Gilberto Melo

Reflexão sobre a Lei de Recuperação

No Brasil, as estatísticas recentes mostram que mais de 95% das empresas em recuperação judicial vão à falência. Uma avaliação de casos de recuperação judicial americanos, publicada pela Harvard Business Review em 2015, em que foram analisados 350 casos protocolados entre 2002 e 2011, mostra que 89% das empresas continuaram em operação após concluir os procedimentos legais previstos no capítulo 11. Passados mais de 10 anos da lei de recuperação judicial, vale a pena uma reflexão sobre sua eficácia. A diferença conceitual básica entre a antiga lei das falências de 1945 e a atual lei de recuperação judicial, é que na antiga lei a “recuperação” ou falência da empresa era regulada unicamente pelo Judiciário, que fixava os prazos de pagamento (40% no primeiro ano e 60% no segundo ano), os juros e as demais condições para a liquidação dos débitos.

Na nova lei, o conceito básico é que as formas de recuperação são, ou deveriam ser, negociadas livremente entre os credores e a recuperanda, com algumas limitações e regulações do Judiciário, mas sempre visando à continuidade das operações da companhia. Só em caso de falência o Judiciário tomaria as rédeas do processo, já que a atividade empresarial não mais pode ser preservada.
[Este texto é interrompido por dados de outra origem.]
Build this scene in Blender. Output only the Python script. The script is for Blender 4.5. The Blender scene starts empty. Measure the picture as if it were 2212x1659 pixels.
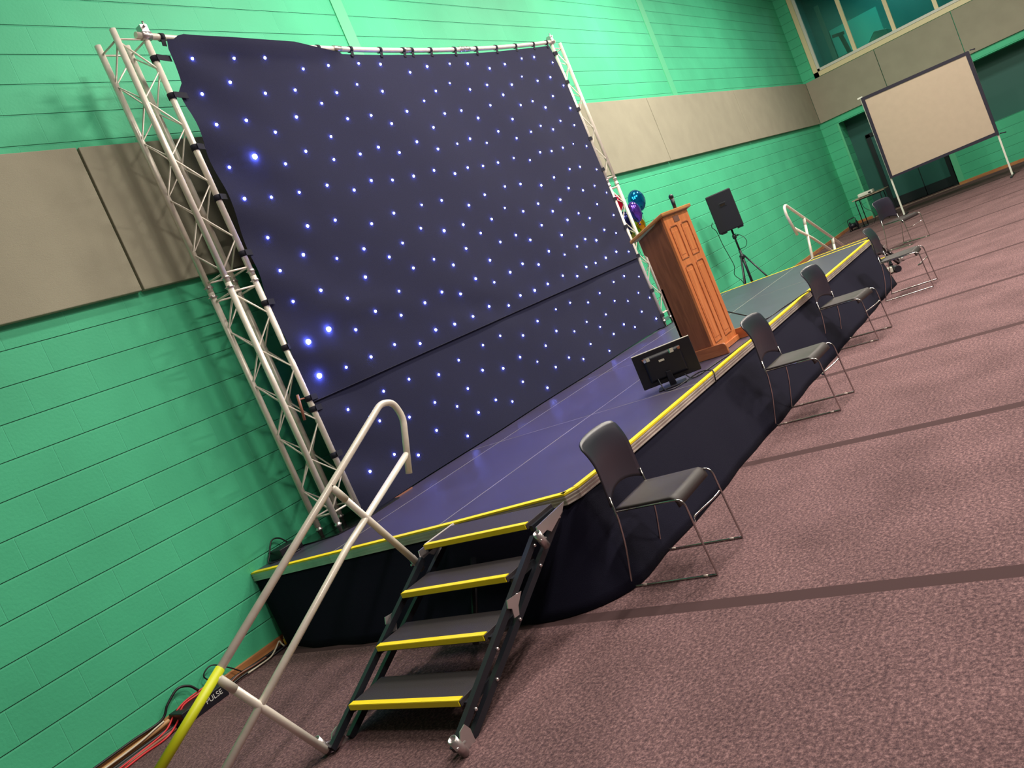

Mas a verdade é outra, como se vê no artigo 49 da lei, apesar de, no seu preâmbulo, destacar que “Estão sujeitos à recuperação judicial todos os créditos existentes na data do pedido, ainda que não vencidos“, nos seus parágrafos ressalta que “todos os créditos” não são todos os créditos, e exclui, além das operações de câmbio, também o proprietário fiduciário de bens móveis ou imóveis; o arrendador mercantil; o proprietário ou promitente vendedor de imóvel cujos respectivos contratos contenham cláusula de irrevogabilidade ou irretratabilidade; o proprietário em contrato de venda com reserva de domínio; e, o crédito garantido por penhor sobre títulos de crédito, direitos creditórios, aplicações financeiras ou valores mobiliários, além dos créditos de natureza trabalhista, que deverão ser pagos no máximo em 12 meses.
Na prática, quase todas as operações bancárias estão excluídas dos efeitos da lei, e é isso que inviabiliza a efetiva recuperação das empresas.